One of the ways the New Testament envisages the church is as a family. Jesus famously sets the pattern for this in Mark 3:

‘Who are my mother and my brothers?’ he asked.

Then he looked at those seated in a circle round him and said, ‘Here are my mother and my brothers! Whoever does God’s will is my brother and sister and mother.’

Mark 3:33-35

On Friend Zone, I’ve often talked about the way the church is supposed to be family. One thing which I’ve begun to realise, however, is that the church isn’t supposed to be like a family: I think the family is a picture of the church. In short, the church is the ‘real deal’ – the family is only the shadow. The family is supposed to give a little picture of what the church is like.
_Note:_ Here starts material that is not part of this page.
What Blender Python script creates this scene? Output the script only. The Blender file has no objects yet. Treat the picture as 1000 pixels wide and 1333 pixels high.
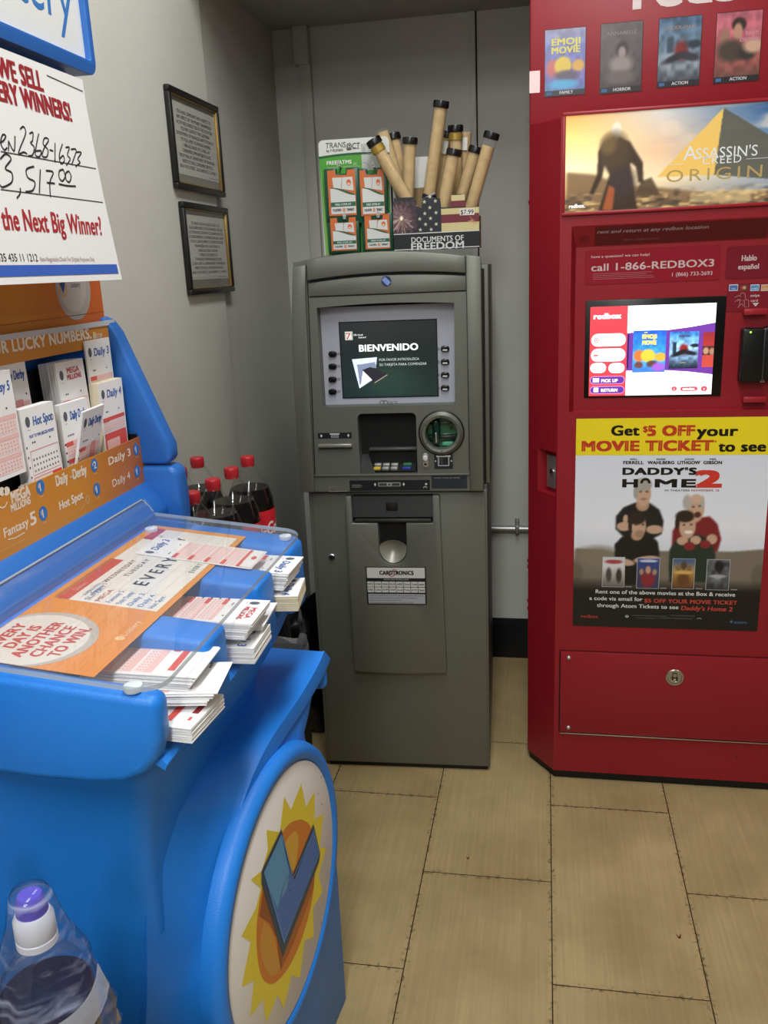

I will develop this line of thought further at a future date. But today I just want to focus on one aspect – that of fatherhood. A year ago I wrote an article, Mummy’s boys and daddy’s girls do better. As I’ve been thinking about it over the last few months, I’ve come to believe it’s actually vitally important.

One of the things which is hugely valuable as a child is knowing the love of both parents – the security of having a loving mother and father. As I wrote last year, the opposite-sex relationship is actually very important, as it helps begin to understand the opposite sex and how to relate to them.

Now, consider what happens in a society where fathers are often absent. What would that do to children – especially girls growing up without their fathers? A common consequence of absent fathers for girls is sexual activity at a young age. Why should this be the case? I think it’s because we all crave love, and young women who’ve been raised without dads crave male affection – and think the only way they can get that is through a sexual relationship. In a world where love between men and women is primarily seen as sexual, then what other option do they have?

This is where the church needs to step up. Men in the church have a huge opportunity now to love these women, women who perhaps have never known a man’s love in a non-sexual way. What fatherless young people are crying out for is men who can step up and show them what real love looks like. Self-sacrificial, genuine, love.

The problem is, this is never going to happen in a church culture which is too afraid of men and women spending time together out of fear. We in the church need to learn to fight with the weapons of the Spirit, not the weapons of the flesh. If we can learn to walk in step with the Spirit, I feel we have a chance of showing the world a better way – telling ‘A Better Story’. If we continue to pursue Pharisaical godliness, people are going to keep on being hurt.